All told, an eighteenth-century person could look at a bewigged man and pick up information about his profession, wealth, and personal style. Which of course was the point. We no longer understand that visual language, making the habit all the more strange.

2 comments:

Sophie Schiller said...

You may be interested to know that sea captains and sometimes even ordinary seamen took their wigs with them to sea. And if they were especially prominent, they would have a "dress wig", ordinary wigs, and "clipped wigs". So important were the wigs! I am reading "The Slave Ship Fredensborg" about the final voyage of a Danish slave ship, which gives an idea about the day to day lives of ordinary mariners in the 18th century. They were living on the cusp between the old world and the new, the old ways and the new. When the old traditions and values were on the way out and a new age was being ushered in.
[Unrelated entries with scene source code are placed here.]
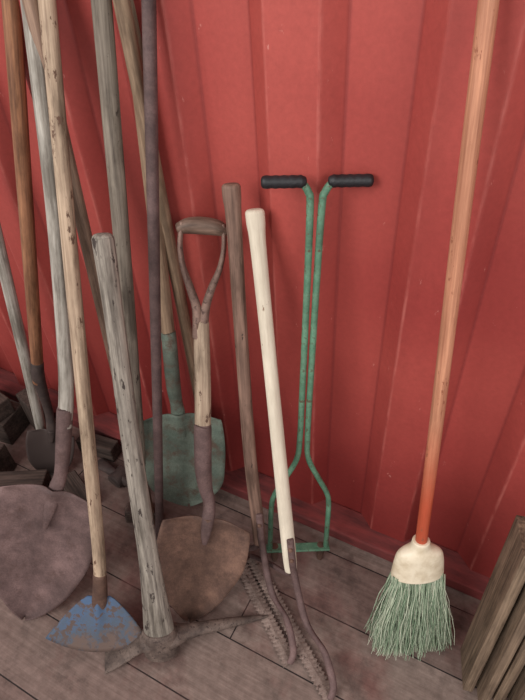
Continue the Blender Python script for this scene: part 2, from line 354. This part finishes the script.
# ------------------------------------------------------------------ pickaxe
fr=Fr((-.539,-.562,.045),(-.694,-.242,1.002))
B=thing('pickaxe','heavy pickaxe standing on its rusty head with weathered grey wooden handle','pickaxe',V((-.54,-.562,0)))
pk=wood('weathered_grey_hickory',srgb(168,159,148),srgb(98,89,83),19,.75,chip=srgb(62,53,49),chipth=.58)
tubeobj('handle',[fr.q(-.03,0,0,.037,.025),fr.q(.05,0,0,.037,.025),fr.q(.13,0,0,.031,.023),fr.q(.3,0,0,.0235,.019),fr.q(.6,-.002,0,.0205,.0175),fr.q(.85,0,0,.019,.0165),fr.q(.99,0,0,.0205,.018),fr.q(1.006,0,0,.0195,.017)],pk,B,ref=fr.n,seg=24,wob=.02)
c=fr.p(.015); tip=V((-.336,-.376,.012)); ad=V((-.655,-.650,.006))
hd=[tube([P(c+V((-.01,-.01,0)),.030,.020),P(c+V((.025,.02,0)),.031,.020),P(c*.75+tip*.25+V((0,0,.006)),.020,.014),P(c*.5+tip*.5+V((0,0,.008)),.0155,.012),P(c*.2+tip*.8+V((0,0,.003)),.010,.009),P(tip,.003,.003)],ref=V((0,0,1)),seg=14,sub=5),
    tube([P(c+V((.01,.01,0)),.030,.020),P(c+V((-.025,-.02,.0)),.031,.019),P(c*.65+ad*.35+V((0,0,.008)),.022,.011),P(c*.3+ad*.7+V((0,0,.004)),.030,.006),P(ad,.034,.003)],ref=V((0,0,1)),seg=16,sub=5)]
hd.append(tube([fr.q(-.028,0,0,.044,.033),fr.q(0,0,0,.046,.034),fr.q(.030,0,0,.045,.033),fr.q(.042,0,0,.041,.030)],ref=fr.n,seg=24,sub=3,capr=.1))
vv,ff,gg=joinm(hd); mkmesh('pick_head',vv,ff,oldiron,B,gc=gg)
# ------------------------------------------------------------------ blue hoe
fr=Fr((-.717,-.620,0),(-.865,-.06,1.323))
B=thing('hoe','broad hoe with blue-painted fan blade and long pale wooden handle','hoe',fr.B)
pine=wood('pale_knotty_wood',srgb(198,174,150),srgb(144,120,101),23,.65,chip=srgb(98,72,58),chipth=.6)
tubeobj('handle',[fr.q(.17,.026,.012,.0155,.014),fr.q(.3,.026,.006,.0155,.0155),fr.q(.7,.014,0,.016,.016),fr.q(1.1,.005,0,.0155,.0155),fr.q(1.55,-.004,0,.0155,.0155)],pine,B,ref=fr.n)
m,nt,b=newmat('blue_paint_worn_to_rust')
v=coord(nt,'obj',(1,1,1)); s=N(nt,'ShaderNodeSeparateXYZ'); nt.links.new(v,s.inputs[0]); g=noise(nt,v,22,6,.7)
ad_=N(nt,'ShaderNodeMath',operation='MULTIPLY_ADD'); nt.links.new(g,ad_.inputs[0]); ad_.inputs[1].default_value=.22; nt.links.new(s.outputs[2],ad_.inputs[2])
r=ramp(nt,[(.155,srgb(98,80,73)),(.175,srgb(74,84,98)),(.235,srgb(70,94,126))]); nt.links.new(ad_.outputs[0],r.inputs[0])
g2=noise(nt,v,45,6,.7); r2=ramp(nt,[(.51,(0,0,0)),(.57,(1,1,1))]); nt.links.new(g2,r2.inputs[0])
nt.links.new(mix(nt,r2.outputs[0],r.outputs[0],srgb(86,70,65)),b.inputs['Base Color']); b.inputs['Roughness'].default_value=.7; b.inputs['Metallic'].default_value=.1
vs=[];fs=[];NU=14;NV=28
for i in range(NU+1):
    u=i/NU
    for j in range(NV+1):
        t=-1+2*j/NV
        ww=.028+.100*u**.8
        s_=.145-u*(.128) + (t*t)*u*.030
        vs.append(fr.p(s_,.02+t*ww,.008+.05*u-.012*t*t*u+.014*math.exp(-(t/.2)**2)*(1-u)))
for i in range(NU):
    for j in range(NV):
        k=i*(NV+1)+j; fs.append((k,k+1,k+NV+2,k+NV+1))
mkmesh('blade',vs,fs,m,B,sol=.003)
tubeobj('socket',[fr.q(.21,.026,.011,.0165,.016),fr.q(.17,.025,.012,.018,.0165),fr.q(.13,.022,.014,.019,.012),fr.q(.095,.02,.024,.012,.006)],rust,B,ref=fr.n)
# ------------------------------------------------------------------ long shovel
fr=Fr((-.922,-.665,0),(-.909,-.06,1.321))
B=thing('shovel','long-handled round-point shovel with purple-brown blade and grey wooden handle','shovel',fr.B)
greyw=wood('silvery_grey_wood',srgb(190,184,175),srgb(132,123,114),29,.75)
tubeobj('handle',[fr.q(.60,.087,0,.017,.016),fr.q(.75,.085,0,.017,.016),fr.q(1.1,.05,0,.0165,.016),fr.q(1.45,.0,0,.0165,.016),fr.q(1.56,-.016,0,.0165,.016)],greyw,B,ref=fr.n)
tubeobj('socket',[fr.q(.645,.086,0,.0175,.017),fr.q(.63,.086,0,.0185,.018),fr.q(.53,.084,-.004,.018,.016),fr.q(.46,.078,-.012,.016,.013),fr.q(.42,.070,-.006,.018,.010),fr.q(.36,.058,.006,.014,.006),fr.q(.31,.05,.008,.006,.004)],purple,B,ref=fr.n)
blade(fr,'blade',(.425,.068,0),(.003,.0,.0),.25,purple,B,dish=.03,ridge=.017,power=1.9,round_=.42)
# ------------------------------------------------------------------ teal shovel
fr=Fr((-.713,-.2,0),(-.708,-.03,1.323))
B=thing('shovel','shovel with faded teal-green blade leaning against red metal wall','shovel',fr.B)
tan=wood('tan_wood',srgb(164,138,114),srgb(118,96,79),31,.65)
tubeobj('handle',[fr.q(.62,.006,0,.0165),fr.q(.9,.004,0,.016),fr.q(1.2,.002,0,.016),fr.q(1.5,0,0,.016)],tan,B,ref=fr.n)
tubeobj('socket',[fr.q(.66,.006,0,.0175),fr.q(.64,.006,0,.0185),fr.q(.5,.004,-.004,.019,.017),fr.q(.43,.006,-.010,.017,.014),fr.q(.39,.01,-.002,.019,.010),fr.q(.32,.015,.008,.010,.005)],teal,B,ref=fr.n)
blade(fr,'blade',(.40,.01,0),(.07,.02,.035),.225,teal,B,dish=.026,ridge=.016,round_=.55,power=2.6)
# ------------------------------------------------------------------ digging bar and poles
fr=Fr((-.715,-.33,0),(-.645,-.06,1.33))
tb=metal('dark_purple_brown_steel',srgb(84,66,66),srgb(110,88,86),kind='gc',scale=30)
B=thing('digging_bar','long straight dark brown steel digging bar','digging bar',fr.B)
tubeobj('shaft',[fr.q(.10,0,0,.0115),fr.q(.6,0,0,.0118),fr.q(1.1,0,0,.012),fr.q(1.55,0,0,.012)],tb,B,ref=fr.n,seg=16)
tubeobj('chisel_tip',[fr.q(.115,0,0,.0120,.0120),fr.q(.06,0,0,.015,.010),fr.q(.004,0,0,.02,.003)],tb,B,ref=fr.n,seg=16)
fr=Fr((-.805,-.283,0),(-.744,-.06,1.327))
gw=wood('grey_brown_wood',srgb(148,137,124),srgb(96,86,78),37,.7,chip=srgb(62,52,46),chipth=.62)
B=thing('sledgehammer','long thick grey-brown wooden handle standing on dark iron head','hammer',fr.B)
tubeobj('handle',[fr.q(.03,0,0,.017,.015),fr.q(.3,0,0,.0175,.0165),fr.q(.9,.001,0,.0175,.0165),fr.q(1.55,0,0,.0175,.0165)],gw,B,ref=fr.n,wob=.02)
v=boxg(fr.p(.034,0,0),(.11,.045,.05),fr.mat()); mkmesh('hammer_head',v[0],v[1],oldiron,B,smooth=False,gc=v[2],bev=.008)
rw=wood('reddish_brown_wood',srgb(156,128,109),srgb(108,84,72),41,.6)
def pole(label,b,t,r,mat,cat='pole',bow=.004):
    b=V(b);t=V(t); o=tubeobj('wooden_pole',[P(b,r,r),P(b*.7+t*.3+V((bow,0,0)),r*1.02,r),P(b*.3+t*.7+V((bow,0,0)),r,r),P(t,r,r)],mat,None,base=b,seg=16)
    o['label']=label; o['category']=cat
pole('slim reddish-brown wooden pole leaning among the shovels',(-.775,-.285,0),(-.905,-.055,1.42),.0145,rw,bow=.0)
pole('plain tan wooden pole standing upright against red wall',(-.685,-.070,.042),(-.70,-.065,1.5),.014,tan)
pole('weathered grey wooden pole leaning behind the orange-handled spade',(-1.25,-.235,0),(-1.165,-.065,1.25),.016,greyw)
fr=Fr((-1.222,-.277,0),(-.981,-.04,1.313))
B=thing('spade','spade with long orange-brown handle and dark curved metal neck','spade',fr.B)
ow=wood('orange_brown_wood',srgb(168,118,86),srgb(112,74,56),43,.55)
tubeobj('handle',[fr.q(.40,0,0,.0165),fr.q(.8,0,0,.017),fr.q(1.2,0,0,.017),fr.q(1.55,0,0,.017)],ow,B,ref=fr.n)
tubeobj('socket',[fr.q(.47,0,0,.0175),fr.q(.42,0,0,.018),fr.q(.34,.01,-.006,.015),fr.q(.26,.022,-.010,.013),fr.q(.20,.028,.002,.014,.008),fr.q(.15,.028,.008,.006,.004)],darkmet,B,ref=fr.n)
blade(fr,'blade',(.20,.028,0),(.004,.02,.02),.14,darkmet,B,dish=.015,ridge=.014)
# loose rusty tool heads heaped on the floor
def mattock(label,c,ang,L,mat):
    c=V(c); d=V((math.cos(ang),math.sin(ang),0)); s=V((-d.y,d.x,0)); up=V((0,0,1))
    parts=[tube([P(c-d*L*.5+up*-.006,.022,.004),P(c-d*L*.3,.018,.009),P(c-d*.03,.016,.017),P(c+d*.03,.016,.017),P(c+d*L*.3,.010,.013),P(c+d*L*.5-up*.008,.004,.016)],ref=up,seg=14,sub=5),
           tube([P(c-s*.024,.030,.022),P(c+s*.024,.030,.022)],ref=up,seg=18,sub=2,capr=.15)]
    vv,ff,gg=joinm(parts); o=mkmesh('mattock_head',vv,ff,mat,None,base=V((c.x,c.y,0)),gc=gg); o['label']=label; o['category']='tool head'; o['group']='loose rusty tool heads on the floor'
mattock('loose rusty mattock head lying on dark timber offcuts',(-1.06,-.44,.024),.6,.26,oldiron)
mattock('loose dark iron mattock head lying near red wall',(-.96,-.20,.024),-.15,.22,darkmet)
# ------------------------------------------------------------------ scrap blocks
scrap=wood('dark_scrap_wood',srgb(92,76,69),srgb(46,37,34),47,.8)
for i,(c,s,rz) in enumerate([((-1.52,-.21,.05),(.22,.11,.1),.15),((-1.36,-.135,.08),(.10,.06,.16),-.3),((-1.52,-.21,.135),(.2,.1,.07),-.15),((-1.10,-.135,.03),(.14,.05,.06),.1),((-1.75,-.23,.12),(.16,.16,.24),.1),((-.86,-.135,.02),(.13,.05,.04),-.1),
      ((-1.19,-.38,.05),(.16,.07,.10),.5),((-1.04,-.31,.03),(.13,.06,.06),-.4),((-1.37,-.36,.06),(.12,.09,.12),.2)]):
    M=Matrix.Rotation(rz,3,'Z'); v=boxg(c,s,M)
    o=mkmesh('wood_block',v[0],v[1],scrap,None,base=V((c[0],c[1],c[2]-s[2]/2)),smooth=False,gc=v[2],bev=.004)
    o['label']='rough dark offcut of timber heaped against red wall'; o['category']='wood block'; o['group']='scrap timber blocks by the wall'
bw=wood('weathered_board_wood',srgb(144,122,102),srgb(84,68,58),53,.75)
for i,(x,y,h,wd,th,rz,ry) in enumerate([(.150,-.235,.50,.10,.022,.25,.04),(.184,-.245,.47,.12,.02,.25,.04),(.218,-.23,.52,.09,.024,.25,.04),(.254,-.24,.48,.11,.022,.25,.04),(.290,-.235,.5,.10,.022,.25,.04)]):
    M=Matrix.Rotation(rz,3,'Z')@Matrix.Rotation(-.16,3,'X')@Matrix.Rotation(ry,3,'Y')
    v=boxg((0,0,0),(th,wd,h),M); mz=min(q.z for q in v[0]); off=V((x,y,-mz))
    vv=[q+off for q in v[0]]
    o=mkmesh('wooden_board',vv,v[1],bw,None,base=V((x,y,0)),smooth=False,gc=[(g[0]+i,g[1],g[2]) for g in v[2]],bev=.002)
    o['label']='short weathered board stacked upright against red wall'; o['category']='board'; o['group']='upright boards by the broom'
# ------------------------------------------------------------------ lights
wd=bpy.data.worlds.new('w'); bpy.context.scene.world=wd; wd.use_nodes=True; wd.node_tree.nodes['Background'].inputs[0].default_value=(1,.98,.96,1); wd.node_tree.nodes['Background'].inputs[1].default_value=.6
def area(loc,tgt,size,e,col=(1,1,1)):
    l=bpy.data.lights.new('daylight','AREA'); l.shape='RECTANGLE'; l.size=size[0]; l.size_y=size[1]; l.energy=e; l.color=col
    o=link(bpy.data.objects.new('daylight',l)); o.location=loc; o.rotation_euler=(V(tgt)-V(loc)).to_track_quat('-Z','Y').to_euler()
area((-1.4,-2.9,2.6),(-.3,-.1,.7),(1.8,1.8),80,(1,.98,.95))
area((2.2,-2.2,2.4),(-.1,-.1,1.0),(1.4,1.4),42,(1,.99,.97))
bpy.context.scene.view_settings.view_transform='Standard'
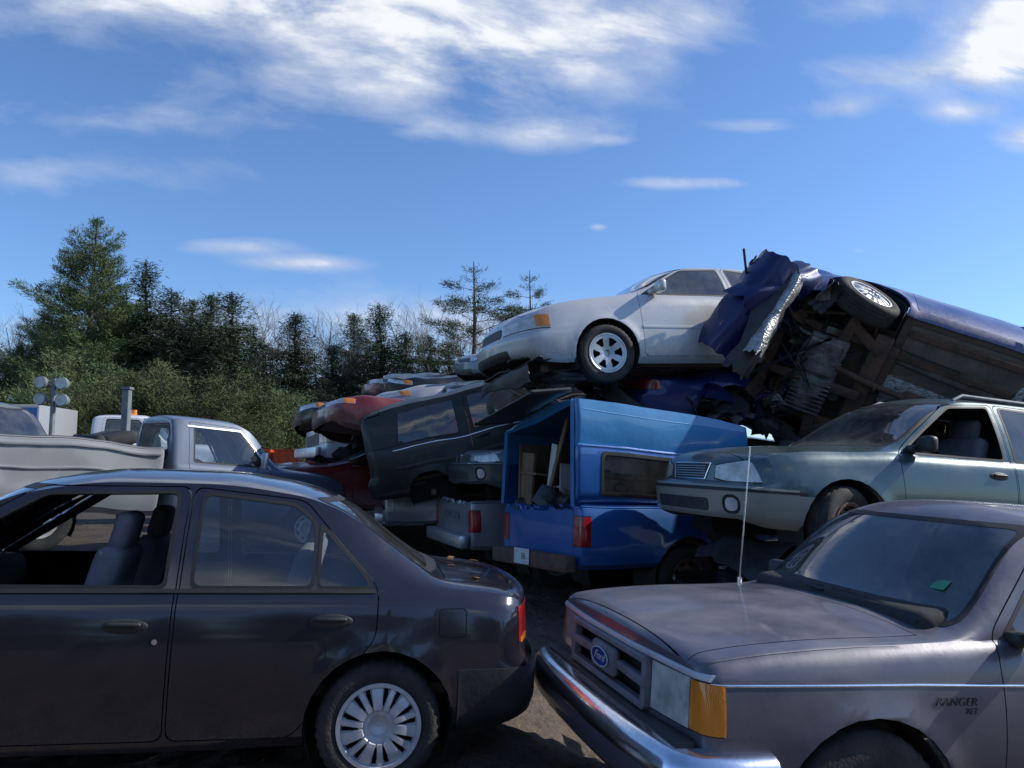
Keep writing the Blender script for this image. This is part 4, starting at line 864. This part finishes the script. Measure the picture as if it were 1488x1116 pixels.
def pickup(label,loc,rot,pm,group=None,warp=None,glass='glass',roof=1.6,bedmat=None,wheels=1,rearx=-1.4,bedend=-2.45,inter=False,lens='redlens',style='steel',rimmat='alu',name='pickup_truck',scale=1):
    S=truckcab(roof=roof); S['step']=.068
    S['patch']=[dict(n='headlight',tag='hl',ax='x',p=[(.48,.70),(1.2,.70),(1.2,.86),(.48,.86)],x=(1.6,3),ex=[((1.85,0,0),(-1,0,0))],m='headl',gap=.008,o=.008),dict(n='grille',tag='gr',ax='x',p=[(-.45,.66),(.45,.66),(.45,.87),(-.45,.87)],x=(1.75,3),m='plastic',mir=0,o=.003)]
    rt,sh,dr=car(S,name,label,'pickup truck',loc,rot,pm,group=group,warp=warp,glass=glass,inter=inter,wheels=(wheels,wheels),style=style,rimmat=rimmat,scale=scale)
    B=bedspec(bedend,-.62,axle=rearx,rail=1.03)
    B['patch'][0]['m']=lens
    b=truckbed(rt,B,bedmat or pm,warp=warp)
    bumper_rear(rt,bedend-.08,.55,.8,M['chrome2'],warp)
    prims('front_bumper',[('b',(2.1,0,.55),(.10,1.76,.17),(0,0,0),.03,2)],M['chrome2'],rt,40,warp)
    if wheels:
        for s in (1,-1): add_wheel(rt,rearx,s*.74,.34,.35,.2,style,s,rimmat=rimmat)
    return rt,sh,b
def at(loc,h,local):
    c,s=math.cos(rad(h)),math.sin(rad(h)); return (loc[0]-(c*local[0]-s*local[1]),loc[1]-(s*local[0]+c*local[1]),loc[2])
rt,sh,b=pickup('silver pickup truck with red tail lights beside the blue truck',at((-.45,8.95,.22),20,(-2.45,-.82)),(0,0,20),M['silver'],warp=crush(1.0,.03,11))
text('DAKOTA',.12,M['steel'],rt,Matrix.Translation((-2.46,0,.82))@FXm,'lettering',wide=1.3,bold=.003)
pickup('silver pickup truck with pale tail lights under a black wreck',at((-1.65,10.4,.42),10,(-2.45,-.82)),(0,0,10),M['silver'],warp=crush(.75,.03,12),lens='clear')
pickup('white pickup truck with missing hood trim on the stack',(-1.5,14.0,1.3),(0,0,206),M['white'],group=PILE,warp=crush(.95,.03,13))
car(cp(sedanA,step=.07),'crushed_car','dark red sedan with dented hood at the stack edge','car',(-1.9,12.9,.75),(0,-4,205),M['red'],group=PILE,warp=crush(.85,.05,14),bumpmat=M['red'],inter=False)
sC=cp(sedanB,step=.07)
def crushed(lab,loc,rot,mat,seed,zs=.5,wheels=(1,1,1,1),amp=.055,glass='dglass',skip=('windshield','rear_window'),S=None):
    return car(S or sC,'crushed_car',lab,'car',loc,rot,M[mat],group=PILE,warp=crush(zs,amp,seed,z0=.5),inter=False,wheels=wheels,glass=glass,skip=skip)
NW=(0,0,0,0); sD=cp(sedanB,step=.09)
crushed('flattened black sedan under the slate green wagon',(3.9,7.7,.05),(0,0,193),'black',21,.18,S=sD)
crushed('flattened dark grey sedan under the stack',(5.6,10.8,.1),(0,0,15),'green',22,.5,S=sD)
crushed('flattened silver sedan inside the stack',(6.6,11.4,1.1),(0,0,8),'silver',23,.6,S=sD)
crushed('dark crushed sedan with exposed engine bay on the stack',(-1.9,15.6,1.90),(6,-4,203),'black',24,.75,(1,1,0,0))
crushed('flattened black sedan with a bent roof high on the stack',(-.4,16.6,2.70),(-8,-3,200),'black',25,.6,NW)
crushed('tan crushed sedan with crumpled hood on the stack',(-.1,14.9,2.25),(2,1,205),'tan',26,.8,NW)
crushed('grey silver crushed sedan on the stack',(1.3,14.4,2.75),(-4,-4,200),'bluegrey',27,.7,NW)
crushed('flattened black sedan at the base of the stack',(-2.0,15.6,.6),(0,0,200),'black',28,.8,S=sD)
crushed('flattened green sedan at the base of the stack',(1.5,14.6,.5),(0,0,190),'green',29,.8,S=sD)
crushed('flattened dark red sedan inside the stack',(1.3,14.2,1.5),(0,3,196),'red',30,.7,NW)
crushed('black crushed sedan wedged behind the black wreck',(1.1,12.9,2.1),(-6,-3,196),'black',32,.75,(1,1,0,0))
crushed('silver crushed sedan wedged above the white pickup',(-.1,13.4,2.15),(3,2,206),'silver',33,.55,NW)
crushed('dark blue crushed sedan far back in the stack',(-2.2,18.6,1.9),(0,-2,201),'bluegrey',35,.7,S=sD)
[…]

Only they didn't know it. The wigs, like the old ways, represented a past that would soon be gone forever.

J. L. Bell said...

I'm not surprised that sea captains carried their wigs. Not only did they have to maintain authority over their men, but they also had to meet government officials, merchants, and others at their destination ports as fellow gentlemen.

The shift away from wigs at the end of the eighteenth century, after a century in which they (or a simulation of them) were absolutely necessary for gentlemen, must have been jarring for a lot of people. One of the folks I research, Ebenezer Fox, trained as a barber during the Revolutionary War. He went into that profession expecting it to provide steady employment. But there must have been much less work for barbers by the 1790s as more and more gentlemen were letting their hair grow naturally instead of paying to have their heads shaved once a week and paying for carefully coiffed wigs. Fox ended up running a shop and serving as a postmaster, but, alas, he didn't write about that transition.